Sunday, November 10, 2013

Old Orange Grove

This orange grove is located in Santiago Oaks Regional Park.  It is in a state of recovery. 

Working on some of the concepts that Thomas Jefferson Kitt had taught a couple of weeks ago was an objective for this painting.  One of the key concepts that I was trying to explore was the idea of establishing and holding onto a notan throughout the painting.

In this picture you can see the gray blue color of the board and how the transparency of the color is showing the characteristics of the board.  I worked to set the lights of the sky and the darks of the orange trees as the shape of the painting.

Old Orange Grove

At this point the shadows of the orange trees become part of the light and dark pattern.  So do the oaks in the background.

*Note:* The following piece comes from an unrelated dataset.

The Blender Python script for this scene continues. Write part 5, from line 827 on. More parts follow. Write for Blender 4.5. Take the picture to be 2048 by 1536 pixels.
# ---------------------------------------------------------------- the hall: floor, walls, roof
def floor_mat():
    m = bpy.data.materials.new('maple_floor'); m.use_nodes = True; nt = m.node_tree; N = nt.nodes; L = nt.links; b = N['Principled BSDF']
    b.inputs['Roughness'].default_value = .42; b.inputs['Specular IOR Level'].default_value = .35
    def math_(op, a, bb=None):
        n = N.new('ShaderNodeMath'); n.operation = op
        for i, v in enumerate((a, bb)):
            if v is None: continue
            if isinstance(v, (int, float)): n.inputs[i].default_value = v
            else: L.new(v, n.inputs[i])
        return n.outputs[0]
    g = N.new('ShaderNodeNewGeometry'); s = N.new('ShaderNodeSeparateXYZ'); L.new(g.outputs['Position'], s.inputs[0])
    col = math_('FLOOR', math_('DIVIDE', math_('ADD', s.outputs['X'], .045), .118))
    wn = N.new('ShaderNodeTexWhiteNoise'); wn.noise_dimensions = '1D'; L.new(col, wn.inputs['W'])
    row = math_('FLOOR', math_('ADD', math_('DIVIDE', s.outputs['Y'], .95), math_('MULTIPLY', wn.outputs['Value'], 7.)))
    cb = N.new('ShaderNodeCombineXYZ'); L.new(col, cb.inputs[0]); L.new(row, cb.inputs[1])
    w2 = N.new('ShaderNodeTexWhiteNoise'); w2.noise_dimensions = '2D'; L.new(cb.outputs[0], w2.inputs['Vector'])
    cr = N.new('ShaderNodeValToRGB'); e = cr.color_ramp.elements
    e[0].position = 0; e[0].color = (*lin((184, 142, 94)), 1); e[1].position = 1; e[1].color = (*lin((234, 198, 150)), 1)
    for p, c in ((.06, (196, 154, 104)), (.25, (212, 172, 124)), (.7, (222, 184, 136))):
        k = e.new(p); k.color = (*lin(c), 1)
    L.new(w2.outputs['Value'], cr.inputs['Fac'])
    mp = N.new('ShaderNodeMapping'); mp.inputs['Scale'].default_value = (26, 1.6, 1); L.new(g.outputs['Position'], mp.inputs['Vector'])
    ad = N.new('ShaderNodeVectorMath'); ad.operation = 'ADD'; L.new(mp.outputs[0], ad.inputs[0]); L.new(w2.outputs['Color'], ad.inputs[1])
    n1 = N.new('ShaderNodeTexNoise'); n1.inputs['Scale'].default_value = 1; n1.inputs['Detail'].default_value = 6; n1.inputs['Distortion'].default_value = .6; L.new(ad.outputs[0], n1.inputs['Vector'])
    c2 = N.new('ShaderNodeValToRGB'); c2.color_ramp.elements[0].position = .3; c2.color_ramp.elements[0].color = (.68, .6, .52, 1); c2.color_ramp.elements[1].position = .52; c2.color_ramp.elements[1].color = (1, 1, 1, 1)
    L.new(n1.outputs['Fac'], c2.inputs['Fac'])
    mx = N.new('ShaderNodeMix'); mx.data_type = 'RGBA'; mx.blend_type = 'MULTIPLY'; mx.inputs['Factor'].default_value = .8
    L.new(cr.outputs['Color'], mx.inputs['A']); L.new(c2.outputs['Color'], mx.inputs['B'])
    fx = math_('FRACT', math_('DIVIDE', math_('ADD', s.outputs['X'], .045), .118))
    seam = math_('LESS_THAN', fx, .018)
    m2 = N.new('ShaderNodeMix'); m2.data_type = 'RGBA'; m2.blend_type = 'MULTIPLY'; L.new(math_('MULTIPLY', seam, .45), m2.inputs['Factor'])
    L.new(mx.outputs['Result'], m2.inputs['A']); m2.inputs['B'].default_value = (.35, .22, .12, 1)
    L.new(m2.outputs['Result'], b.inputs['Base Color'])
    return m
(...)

Through out the painting, as one part of the painting changed I would go back and try to keep all of the parts of the painting relating to each other.  Highlights are moving into the painting as well as the development of the foreground.  I am working at keeping the detail, values, and colors supportive to the feeling of the painting.


Old Orange Grove

 
 

At this point in the painting I am leaving the masses alone and working on the edges and highlights.  I am refining details and trying to not mess up the parts of the painting that I feel are working.

The refinements continue until I feel like I have nothing left to add without hurting the painting.  Done. 24"X36". 


Shaw's Cove Shadows

By the time I had finished the first painting, there was not much time left to finish my second painting.  Usually I do the large painting first but I changed it up.  I had even less time to finish this one.

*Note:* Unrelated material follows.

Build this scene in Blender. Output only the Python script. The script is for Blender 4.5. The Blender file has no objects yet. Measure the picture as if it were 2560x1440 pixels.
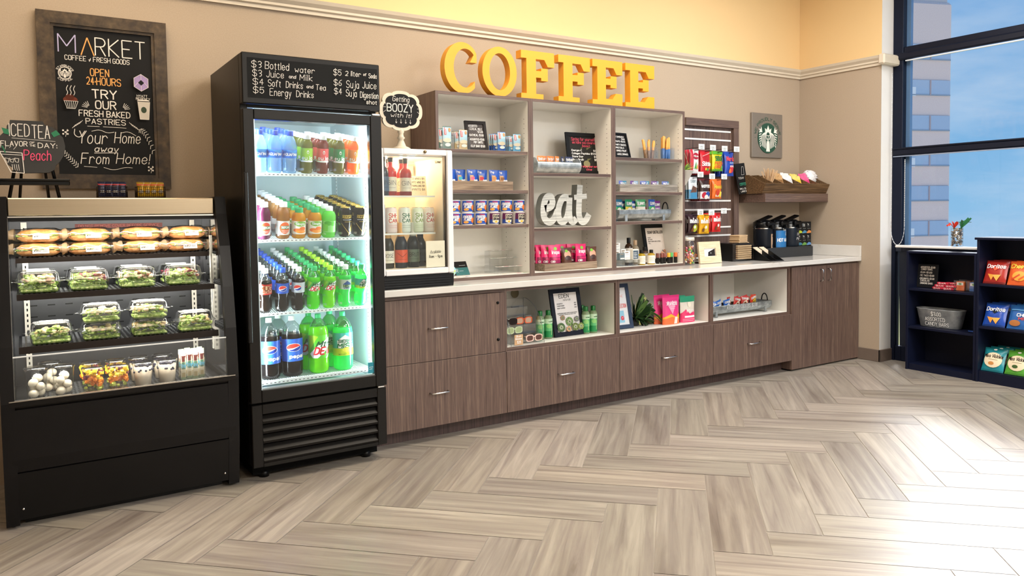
import bpy, math, random
from mathutils import Matrix, Vector
R = random.Random(7)
S = bpy.context.scene
COL = S.collection
PI = math.pi

# ------------------------------------------------------------------ camera, world, sun, exposure
def make_camera():
    yaw, pitch, roll = .5715, -.0471, -.0138
    f = Vector((math.sin(yaw)*math.cos(pitch), math.cos(yaw)*math.cos(pitch), math.sin(pitch)))
    r = f.cross(Vector((0, 0, 1))).normalized(); u = r.cross(f)
    r2 = math.cos(roll)*r + math.sin(roll)*u; u2 = -math.sin(roll)*r + math.cos(roll)*u
    cam = bpy.data.cameras.new('camera'); o = bpy.data.objects.new('camera', cam); COL.objects.link(o)
    m = Matrix((r2, u2, -f)).transposed().to_4x4(); m.translation = (-6.232, -4.583, 1.344)
    o.matrix_world = m
    cam.sensor_width = 36; cam.lens = 1887.7/2560*36
    cam.shift_x = (1280-1276.4)/2560; cam.shift_y = (621.1-720)/2560
    cam.clip_start = .05; cam.clip_end = 500
    S.camera = o
make_camera()
S.view_settings.view_transform = 'Standard'; S.view_settings.look = 'None'
S.view_settings.gamma = 1; S.view_settings.use_curve_mapping = False
S.view_settings.exposure = 0.0
S.cycles.transparent_max_bounces = 40

def lin(h):
    h = h.lstrip('#'); c = [int(h[i:i+2], 16)/255 for i in (0, 2, 4)]
    return tuple(x/12.92 if x <= .04045 else ((x+.055)/1.055)**2.4 for x in c)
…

The intensity of the sun made the contrasts in this painting difficult to do.  It was one of those days charged with energy and calm, serene beauty.  As I painted, people would come and go but it seemed like there was never more than a dozen people at any one time.
The sandstone in the foreground was changing by the second as I finished up.  I started with the bluffs making sure to represent the contrast between the light on the water and the mass of the sandstone.  I then worked the values within the bluffs and added the details of the shapes associated with that mass.  I then worked the water, the rocks, the foreground with the sandstone in it and finally the sand with the waves washing up upon it.  This painting was more satisfying in its completion.  It felt like I got the feeling of the place better in this painting.

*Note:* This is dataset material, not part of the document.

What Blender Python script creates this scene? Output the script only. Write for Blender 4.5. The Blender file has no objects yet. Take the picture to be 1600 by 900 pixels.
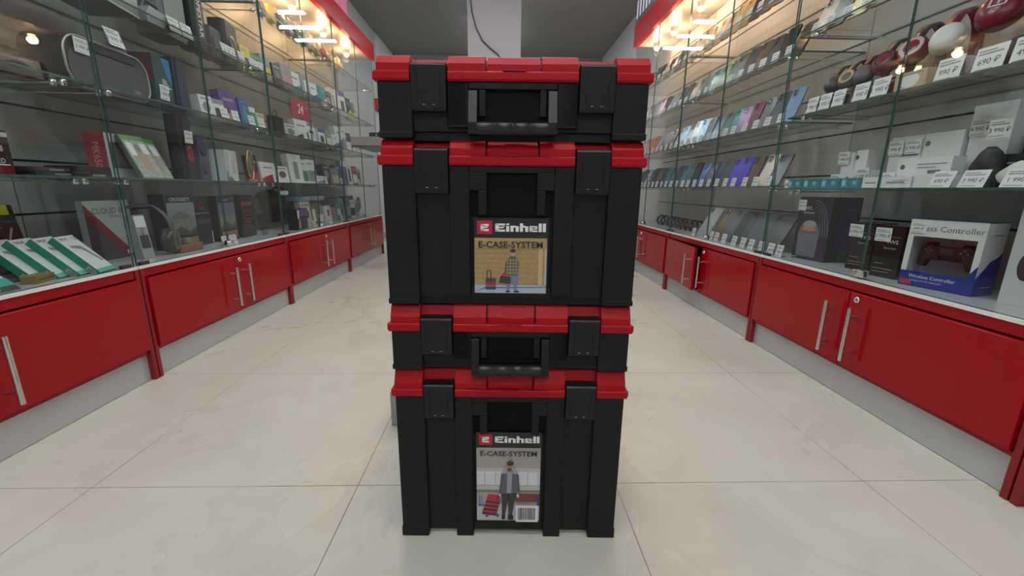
import bpy, bmesh, math, random
from mathutils import Matrix, Vector, Euler
random.seed(7)
R = math.radians
SC = bpy.context.scene
COL = SC.collection
# ------------------------------------------------------------------ camera
cam_d = bpy.data.cameras.new('camera'); cam = bpy.data.objects.new('camera', cam_d); COL.objects.link(cam)
pit, yaw, rol, FPX = 0.233457, 0.029271, 0.011366, 649.68
f_ = Vector((math.sin(yaw)*math.cos(pit), math.cos(yaw)*math.cos(pit), -math.sin(pit)))
x_ = Vector((math.cos(yaw), -math.sin(yaw), 0)); u_ = x_.cross(f_)
x2 = x_*math.cos(rol)+u_*math.sin(rol); u2 = u_*math.cos(rol)-x_*math.sin(rol)
mm = Matrix((x2, u2, -f_)).transposed().to_4x4(); mm.translation = Vector((0, 0, .685)); cam.matrix_world = mm
cam_d.sensor_width = 36; cam_d.lens = FPX/1600*36; cam_d.clip_start = .02
SC.camera = cam
# ------------------------------------------------------------------ world, exposure
w = bpy.data.worlds.new('world'); SC.world = w; w.use_nodes = True
w.node_tree.nodes['Background'].inputs[0].default_value = (.8, .85, 1, 1); w.node_tree.nodes['Background'].inputs[1].default_value = .25
SC.view_settings.view_transform = 'Standard'; SC.view_settings.look = 'None'; SC.view_settings.gamma = 1
SC.view_settings.use_curve_mapping = False
SC.view_settings.exposure = 0.0
TUBE = 42.0      # emission of the ceiling tubes
SPOT = 4.5       # watts of each warm showcase bulb
# ------------------------------------------------------------------ materials
MATS = {}
def mat(name, col, rough=.5, metal=0, emit=None, noise=0, nscale=30, bump=0, bscale=400, coat=0, spec=None):
    if name in MATS: return MATS[name]
    m = bpy.data.materials.new(name); m.use_nodes = True; nt = m.node_tree; b = nt.nodes['Principled BSDF']
    b.inputs['Base Color'].default_value = (*col, 1); b.inputs['Roughness'].default_value = rough; b.inputs['Metallic'].default_value = metal
    if spec is not None: b.inputs['Specular IOR Level'].default_value = spec
    if coat: b.inputs['Coat Weight'].default_value = coat; b.inputs['Coat Roughness'].default_value = .08
    if emit: b.inputs['Emission Color'].default_value = (*emit[0], 1); b.inputs['Emission Strength'].default_value = emit[1]
    if noise or bump:
        tc = nt.nodes.new('ShaderNodeTexCoord')
    if noise:
        n = nt.nodes.new('ShaderNodeTexNoise'); n.inputs['Scale'].default_value = nscale; n.inputs['Detail'].default_value = 4
        nt.links.new(tc.outputs['Object'], n.inputs['Vector'])
        mx = nt.nodes.new('ShaderNodeMix'); mx.data_type = 'RGBA'
        mx.inputs[6].default_value = (*[c*(1-noise) for c in col], 1); mx.inputs[7].default_value = (*[min(1, c*(1+noise)) for c in col], 1)
        nt.links.new(n.outputs['Fac'], mx.inputs[0]); nt.links.new(mx.outputs[2], b.inputs['Base Color'])
    if bump:
        n2 = nt.nodes.new('ShaderNodeTexNoise'); n2.inputs['Scale'].default_value = bscale
        nt.links.new(tc.outputs['Object'], n2.inputs['Vector'])
        bp = nt.nodes.new('ShaderNodeBump'); bp.inputs['Strength'].default_value = bump; bp.inputs['Distance'].default_value = .001
        nt.links.new(n2.outputs['Fac'], bp.inputs['Height']); nt.links.new(bp.outputs[0], b.inputs['Normal'])
    MATS[name] = m; return m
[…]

Thursday, November 7, 2013

Shaw's Cove Gazebo

This day could not have been more beautiful.  This day in November could not have been more spectacular.  It was so clear and warm.  This small hidden cove was mine and mine alone to paint.

I really like when there are places that make it easy for me to set up and keep my stuff organized.  In this case, the home that was on the beach had this little patio area.  It just so happened that it was about the only area I could set up without getting wet.  The tide was high when I got to the beach.

I tried to keep in mind some of the concepts that Thomas Jefferson Kitt covered on his demo.  One of my key take aways was to work with a notan concept.  Trying to hold onto the light and dark pattern of the values as long as possible.

Shaw's Cove Gazebo

The challenge was on the one hand holding onto the notan and to not ice the cake until the very end versus making sure to capture the shadows and highlights at the correct moment-before everything changed and it was too late.


This painting measures 26"X24".  It is painted on a piece of birch wiht pumice gel and acrylic paint as an undercoating.

Shaw's Cove Beauty


How many paintings could there have been made from this single location?  This beach is only a couple of hundred yards long.  I think if I was frozen in time at this location I could paint every day all day and never run out of things to paint.